Starting with the first line of the data that follows, transcribe every line verbatim until the line containing "world.node_tree.links.new(bg.outputs[0], wo.inputs[0])" has been transcribed.

* * *

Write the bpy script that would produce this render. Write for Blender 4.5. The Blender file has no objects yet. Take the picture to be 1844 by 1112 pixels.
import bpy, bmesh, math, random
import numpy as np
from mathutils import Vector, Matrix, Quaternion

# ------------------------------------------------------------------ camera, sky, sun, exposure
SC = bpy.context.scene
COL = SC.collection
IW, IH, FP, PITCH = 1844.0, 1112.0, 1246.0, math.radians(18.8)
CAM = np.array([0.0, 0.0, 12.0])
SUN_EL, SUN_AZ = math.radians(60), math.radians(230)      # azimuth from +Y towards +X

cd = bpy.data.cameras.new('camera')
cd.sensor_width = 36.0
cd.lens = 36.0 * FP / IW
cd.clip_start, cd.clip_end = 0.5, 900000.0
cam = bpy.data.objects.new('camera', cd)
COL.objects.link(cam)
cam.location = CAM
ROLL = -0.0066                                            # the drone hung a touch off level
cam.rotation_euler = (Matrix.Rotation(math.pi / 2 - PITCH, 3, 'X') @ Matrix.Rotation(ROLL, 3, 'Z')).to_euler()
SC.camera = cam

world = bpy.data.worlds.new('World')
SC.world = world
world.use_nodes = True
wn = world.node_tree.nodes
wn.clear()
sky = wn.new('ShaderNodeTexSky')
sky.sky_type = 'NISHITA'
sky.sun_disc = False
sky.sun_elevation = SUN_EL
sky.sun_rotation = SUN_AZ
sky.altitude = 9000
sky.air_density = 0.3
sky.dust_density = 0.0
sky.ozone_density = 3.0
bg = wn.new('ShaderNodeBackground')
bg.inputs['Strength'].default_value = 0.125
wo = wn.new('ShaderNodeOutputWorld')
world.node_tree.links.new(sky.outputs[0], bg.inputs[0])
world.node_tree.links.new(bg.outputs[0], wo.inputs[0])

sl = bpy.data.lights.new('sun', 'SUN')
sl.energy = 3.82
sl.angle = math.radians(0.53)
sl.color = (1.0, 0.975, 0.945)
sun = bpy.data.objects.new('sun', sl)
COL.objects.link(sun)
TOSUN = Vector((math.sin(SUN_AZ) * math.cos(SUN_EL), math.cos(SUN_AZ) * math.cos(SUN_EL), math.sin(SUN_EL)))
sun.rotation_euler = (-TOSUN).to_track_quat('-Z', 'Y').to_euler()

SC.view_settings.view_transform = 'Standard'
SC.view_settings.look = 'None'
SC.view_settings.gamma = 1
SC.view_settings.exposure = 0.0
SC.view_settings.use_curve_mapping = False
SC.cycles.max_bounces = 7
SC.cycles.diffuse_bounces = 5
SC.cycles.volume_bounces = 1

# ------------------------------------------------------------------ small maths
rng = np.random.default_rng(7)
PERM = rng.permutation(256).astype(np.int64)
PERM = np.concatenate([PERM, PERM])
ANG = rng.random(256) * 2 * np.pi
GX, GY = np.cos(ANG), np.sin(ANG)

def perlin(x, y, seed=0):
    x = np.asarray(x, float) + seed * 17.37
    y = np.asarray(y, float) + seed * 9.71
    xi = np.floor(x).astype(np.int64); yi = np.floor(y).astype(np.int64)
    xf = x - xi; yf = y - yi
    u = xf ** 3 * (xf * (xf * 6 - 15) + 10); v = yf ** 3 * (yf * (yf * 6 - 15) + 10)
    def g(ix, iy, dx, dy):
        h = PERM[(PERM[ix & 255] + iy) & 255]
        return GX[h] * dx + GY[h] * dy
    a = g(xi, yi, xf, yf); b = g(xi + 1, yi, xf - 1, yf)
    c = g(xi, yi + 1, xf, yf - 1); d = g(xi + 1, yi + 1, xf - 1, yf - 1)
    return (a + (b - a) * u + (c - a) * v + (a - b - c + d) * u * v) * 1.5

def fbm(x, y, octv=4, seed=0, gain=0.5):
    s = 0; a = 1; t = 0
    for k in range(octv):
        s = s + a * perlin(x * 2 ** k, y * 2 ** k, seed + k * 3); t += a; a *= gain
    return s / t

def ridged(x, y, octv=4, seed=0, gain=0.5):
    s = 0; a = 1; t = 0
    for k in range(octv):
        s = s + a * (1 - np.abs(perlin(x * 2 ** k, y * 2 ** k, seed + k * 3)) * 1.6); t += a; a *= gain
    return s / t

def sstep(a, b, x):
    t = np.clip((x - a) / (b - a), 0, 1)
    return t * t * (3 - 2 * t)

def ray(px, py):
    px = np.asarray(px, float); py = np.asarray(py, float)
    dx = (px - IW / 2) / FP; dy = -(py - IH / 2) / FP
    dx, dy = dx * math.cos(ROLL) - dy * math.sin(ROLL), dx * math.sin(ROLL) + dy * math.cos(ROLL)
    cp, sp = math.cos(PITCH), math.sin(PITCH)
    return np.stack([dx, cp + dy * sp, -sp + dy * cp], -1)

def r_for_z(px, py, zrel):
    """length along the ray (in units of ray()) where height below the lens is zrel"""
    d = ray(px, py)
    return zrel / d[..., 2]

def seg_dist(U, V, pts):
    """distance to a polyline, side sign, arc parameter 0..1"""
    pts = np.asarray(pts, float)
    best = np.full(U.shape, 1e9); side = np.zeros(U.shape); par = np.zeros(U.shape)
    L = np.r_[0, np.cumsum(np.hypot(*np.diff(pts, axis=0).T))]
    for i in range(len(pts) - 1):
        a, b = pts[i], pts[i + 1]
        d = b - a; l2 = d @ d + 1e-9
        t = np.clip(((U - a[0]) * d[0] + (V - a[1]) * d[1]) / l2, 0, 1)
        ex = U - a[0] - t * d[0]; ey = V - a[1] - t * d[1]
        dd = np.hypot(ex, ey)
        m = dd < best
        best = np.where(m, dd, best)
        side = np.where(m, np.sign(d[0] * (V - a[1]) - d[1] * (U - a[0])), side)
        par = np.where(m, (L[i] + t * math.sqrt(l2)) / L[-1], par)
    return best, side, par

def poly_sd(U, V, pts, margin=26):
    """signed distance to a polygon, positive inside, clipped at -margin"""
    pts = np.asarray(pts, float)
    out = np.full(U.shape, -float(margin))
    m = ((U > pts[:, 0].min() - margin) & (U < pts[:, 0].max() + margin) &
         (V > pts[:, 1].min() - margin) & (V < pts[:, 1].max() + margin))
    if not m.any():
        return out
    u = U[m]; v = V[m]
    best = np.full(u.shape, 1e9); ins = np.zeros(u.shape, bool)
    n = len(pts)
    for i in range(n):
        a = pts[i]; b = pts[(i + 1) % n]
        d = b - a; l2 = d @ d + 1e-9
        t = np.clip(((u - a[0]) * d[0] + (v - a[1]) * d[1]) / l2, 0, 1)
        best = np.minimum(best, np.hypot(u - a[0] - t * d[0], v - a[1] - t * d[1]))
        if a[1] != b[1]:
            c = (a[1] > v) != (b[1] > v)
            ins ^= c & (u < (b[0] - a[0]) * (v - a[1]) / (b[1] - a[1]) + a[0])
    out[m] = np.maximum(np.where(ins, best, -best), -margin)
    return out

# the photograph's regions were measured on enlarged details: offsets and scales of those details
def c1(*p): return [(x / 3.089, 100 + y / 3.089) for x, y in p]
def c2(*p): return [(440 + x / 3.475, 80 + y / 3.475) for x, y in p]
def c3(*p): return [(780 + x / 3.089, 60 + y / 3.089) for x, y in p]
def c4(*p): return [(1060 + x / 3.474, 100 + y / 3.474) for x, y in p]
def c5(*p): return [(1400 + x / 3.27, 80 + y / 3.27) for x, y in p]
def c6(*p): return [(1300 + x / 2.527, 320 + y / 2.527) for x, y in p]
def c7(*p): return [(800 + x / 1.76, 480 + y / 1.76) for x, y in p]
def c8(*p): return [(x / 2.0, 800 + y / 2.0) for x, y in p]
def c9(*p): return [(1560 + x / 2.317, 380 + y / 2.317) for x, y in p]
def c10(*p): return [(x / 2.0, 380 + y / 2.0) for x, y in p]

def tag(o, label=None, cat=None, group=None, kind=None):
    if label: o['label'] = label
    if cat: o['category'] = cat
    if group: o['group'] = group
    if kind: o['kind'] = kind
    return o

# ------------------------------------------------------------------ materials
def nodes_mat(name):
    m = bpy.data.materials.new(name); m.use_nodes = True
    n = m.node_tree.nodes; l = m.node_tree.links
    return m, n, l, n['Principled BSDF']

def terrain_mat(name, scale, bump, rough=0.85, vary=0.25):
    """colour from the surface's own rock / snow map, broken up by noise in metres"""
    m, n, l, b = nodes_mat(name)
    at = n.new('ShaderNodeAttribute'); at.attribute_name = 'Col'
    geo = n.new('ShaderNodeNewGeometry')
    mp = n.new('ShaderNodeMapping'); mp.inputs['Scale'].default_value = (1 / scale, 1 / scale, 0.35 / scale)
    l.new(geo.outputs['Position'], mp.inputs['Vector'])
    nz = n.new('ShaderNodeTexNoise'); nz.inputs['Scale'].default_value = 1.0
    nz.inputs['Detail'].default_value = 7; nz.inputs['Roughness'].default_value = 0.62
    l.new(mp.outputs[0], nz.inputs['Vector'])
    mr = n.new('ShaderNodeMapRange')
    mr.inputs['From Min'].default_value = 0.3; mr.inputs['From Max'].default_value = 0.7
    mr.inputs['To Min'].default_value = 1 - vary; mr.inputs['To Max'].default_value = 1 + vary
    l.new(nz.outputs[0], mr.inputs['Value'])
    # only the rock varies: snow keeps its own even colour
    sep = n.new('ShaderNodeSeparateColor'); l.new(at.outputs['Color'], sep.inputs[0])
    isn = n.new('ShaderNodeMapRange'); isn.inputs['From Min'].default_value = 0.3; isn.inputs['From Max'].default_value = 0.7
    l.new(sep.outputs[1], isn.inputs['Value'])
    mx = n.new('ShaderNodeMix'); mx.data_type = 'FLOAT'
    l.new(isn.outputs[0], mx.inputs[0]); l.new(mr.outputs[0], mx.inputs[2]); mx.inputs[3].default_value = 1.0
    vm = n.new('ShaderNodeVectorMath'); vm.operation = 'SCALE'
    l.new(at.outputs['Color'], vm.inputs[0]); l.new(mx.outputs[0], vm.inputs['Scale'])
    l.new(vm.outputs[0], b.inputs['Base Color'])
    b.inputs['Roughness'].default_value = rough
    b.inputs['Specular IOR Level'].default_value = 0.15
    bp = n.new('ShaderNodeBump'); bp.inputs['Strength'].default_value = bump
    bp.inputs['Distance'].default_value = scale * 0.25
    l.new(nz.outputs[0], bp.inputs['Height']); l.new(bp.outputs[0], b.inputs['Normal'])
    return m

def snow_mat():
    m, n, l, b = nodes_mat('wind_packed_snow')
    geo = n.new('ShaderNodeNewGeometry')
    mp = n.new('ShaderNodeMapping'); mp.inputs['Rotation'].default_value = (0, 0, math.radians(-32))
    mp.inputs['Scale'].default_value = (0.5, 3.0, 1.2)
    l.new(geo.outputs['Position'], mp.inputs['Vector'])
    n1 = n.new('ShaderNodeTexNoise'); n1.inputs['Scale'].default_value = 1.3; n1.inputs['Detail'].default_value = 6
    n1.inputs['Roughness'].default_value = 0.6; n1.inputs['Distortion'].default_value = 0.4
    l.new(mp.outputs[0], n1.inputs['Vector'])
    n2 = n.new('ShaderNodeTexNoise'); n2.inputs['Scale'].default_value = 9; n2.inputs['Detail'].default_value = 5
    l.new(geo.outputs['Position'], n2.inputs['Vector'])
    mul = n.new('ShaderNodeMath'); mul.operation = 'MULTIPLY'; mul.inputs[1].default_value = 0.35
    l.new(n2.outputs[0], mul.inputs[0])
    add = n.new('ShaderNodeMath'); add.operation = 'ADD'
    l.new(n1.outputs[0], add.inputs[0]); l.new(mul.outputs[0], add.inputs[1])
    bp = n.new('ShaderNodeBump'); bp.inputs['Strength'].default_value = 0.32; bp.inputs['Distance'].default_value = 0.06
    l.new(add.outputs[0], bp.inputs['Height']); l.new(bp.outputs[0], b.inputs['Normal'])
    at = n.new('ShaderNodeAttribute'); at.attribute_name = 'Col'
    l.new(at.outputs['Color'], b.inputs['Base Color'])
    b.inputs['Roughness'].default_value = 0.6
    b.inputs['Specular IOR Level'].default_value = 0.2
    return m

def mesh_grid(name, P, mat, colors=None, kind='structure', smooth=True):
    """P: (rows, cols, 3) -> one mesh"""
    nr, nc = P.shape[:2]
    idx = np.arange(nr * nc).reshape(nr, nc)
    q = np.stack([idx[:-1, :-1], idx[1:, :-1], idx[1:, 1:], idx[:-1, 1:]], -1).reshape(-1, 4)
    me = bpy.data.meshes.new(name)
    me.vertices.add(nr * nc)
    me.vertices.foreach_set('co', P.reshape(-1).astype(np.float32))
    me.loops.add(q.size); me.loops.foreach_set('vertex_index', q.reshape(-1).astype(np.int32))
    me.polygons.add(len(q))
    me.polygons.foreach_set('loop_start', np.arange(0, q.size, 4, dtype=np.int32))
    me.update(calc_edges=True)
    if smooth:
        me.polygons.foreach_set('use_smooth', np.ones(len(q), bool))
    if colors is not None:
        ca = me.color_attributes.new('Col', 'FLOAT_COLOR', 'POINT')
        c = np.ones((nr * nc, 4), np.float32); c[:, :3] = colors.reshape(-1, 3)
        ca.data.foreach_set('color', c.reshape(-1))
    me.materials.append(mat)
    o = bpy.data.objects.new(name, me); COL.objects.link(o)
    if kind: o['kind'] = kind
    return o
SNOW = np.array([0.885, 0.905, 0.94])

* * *

• EXERCISE SOLUTION:
Write the bpy script that would produce this render. Write for Blender 4.5. The Blender file has no objects yet. Take the picture to be 1844 by 1112 pixels.
import bpy, bmesh, math, random
import numpy as np
from mathutils import Vector, Matrix, Quaternion

# ------------------------------------------------------------------ camera, sky, sun, exposure
SC = bpy.context.scene
COL = SC.collection
IW, IH, FP, PITCH = 1844.0, 1112.0, 1246.0, math.radians(18.8)
CAM = np.array([0.0, 0.0, 12.0])
SUN_EL, SUN_AZ = math.radians(60), math.radians(230)      # azimuth from +Y towards +X

cd = bpy.data.cameras.new('camera')
cd.sensor_width = 36.0
cd.lens = 36.0 * FP / IW
cd.clip_start, cd.clip_end = 0.5, 900000.0
cam = bpy.data.objects.new('camera', cd)
COL.objects.link(cam)
cam.location = CAM
ROLL = -0.0066                                            # the drone hung a touch off level
cam.rotation_euler = (Matrix.Rotation(math.pi / 2 - PITCH, 3, 'X') @ Matrix.Rotation(ROLL, 3, 'Z')).to_euler()
SC.camera = cam

world = bpy.data.worlds.new('World')
SC.world = world
world.use_nodes = True
wn = world.node_tree.nodes
wn.clear()
sky = wn.new('ShaderNodeTexSky')
sky.sky_type = 'NISHITA'
sky.sun_disc = False
sky.sun_elevation = SUN_EL
sky.sun_rotation = SUN_AZ
sky.altitude = 9000
sky.air_density = 0.3
sky.dust_density = 0.0
sky.ozone_density = 3.0
bg = wn.new('ShaderNodeBackground')
bg.inputs['Strength'].default_value = 0.125
wo = wn.new('ShaderNodeOutputWorld')
world.node_tree.links.new(sky.outputs[0], bg.inputs[0])
world.node_tree.links.new(bg.outputs[0], wo.inputs[0])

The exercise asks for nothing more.